CRS does not seem to understand the current reality of the transmission grid. If the use of tax-exempt financing drove transmission production decisions, it should be doing so now, yet public power owns less than 10 percent of the existing transmission, and constantly experiences transmission constraint problems. As we know, there are many other factors considered in whether or not, and where, to site transmission facilities. Unfortunately, the flaws in the economic review of the appropriateness of allowing continued use of tax-exempt debt for future transmission facilities underlies the analysis of legislative remedies and thus produce flawed recommendations.

Among those analysts and lawmakers that have spent the most time studying the present state of the industry, the capacity, ability to access, and reliability of the transmission system are the issues viewed to be most important. CRS assumes from an economic perspective that "low-cost" generation can easily supplant the need for "high-cost" transmission. While developments in distributed generation hold some promise for siting smaller-scale, efficient generation, this assumption misses the logistical and engineering realities of the existing transmission grid. The market and reliability needs for additional investments in transmission are readily apparent, and Congress should take every possible step to ensure the adequacy of the nation’s transmission system. Making it more costly to build new transmission facilities works against this objective.

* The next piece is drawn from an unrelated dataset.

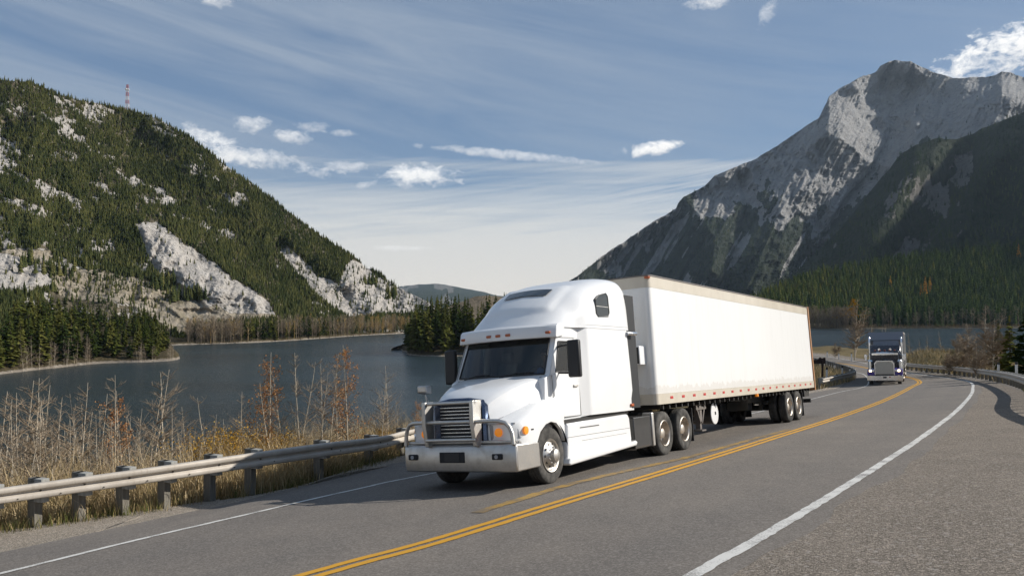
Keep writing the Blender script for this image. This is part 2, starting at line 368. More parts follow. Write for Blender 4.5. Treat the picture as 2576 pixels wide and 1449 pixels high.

Other Information Left out of the CRS Analysis

A tremendous amount of relevant information was left out of this analysis when looking at the big picture of the tax consequences of electricity restructuring. Examples of such information are:

  • Investor-owned utilities have a combined total of approximately $30 billion in outstanding tax-exempt debt (as of 1996), mostly from the use of tax exempt debt for pollution control efforts (an exemption for IOUs that ended in 1994).
  • Some IOUs qualify as "two-county" issuers and have several billion dollars of outstanding tax-exempt debt.
  • Roughly 80 percent of the price difference between public power rates and IOU rates come from characteristics of public ownership, including non-profit operational savings. About 16 percent of the cost differential can be attributed to the use of tax-exempt debt, and the remaining is attributed to access to preferred access to PMA power in rural areas.
  • Two activities associated with restructuring, the end of rate regulation and the divestiture or transfer of assets, are providing circumstances for opportunistic utilities to inappropriately increase shareholder returns at the expense of consumers. According to a 1999 study for APPA by MSB Energy Associates’ on Major Tax Subsides to Investor-owned Electric Utilities and the Cost to the U.S. Treasury, IOU's have over $56.7 billion in accumulated deferred income tax (ADIT) reserves. They also have several billions of dollars in excess deferred income taxes (EDIT) resulting from a 1986 decrease in the corporate tax rate and Unamortized Investment Tax Credits (UTIC) not yet returned to ratepayers. Notwithstanding that the deferred excess taxes were collected from ratepayers, some IOUs have begun to argue that earnings on ADIT reserves should go to shareholders. In addition, IOUs are claiming that entire EDIT and UTIC balances should be transferred to shareholders upon deregulation even though they are over-collected taxes that will never be paid to the IRS. As a result, some stranded cost recovery and asset disposition proceedings prompted by state retail competition programs have included decisions regarding the treatment of deferred taxes that are adverse to the interests of consumers.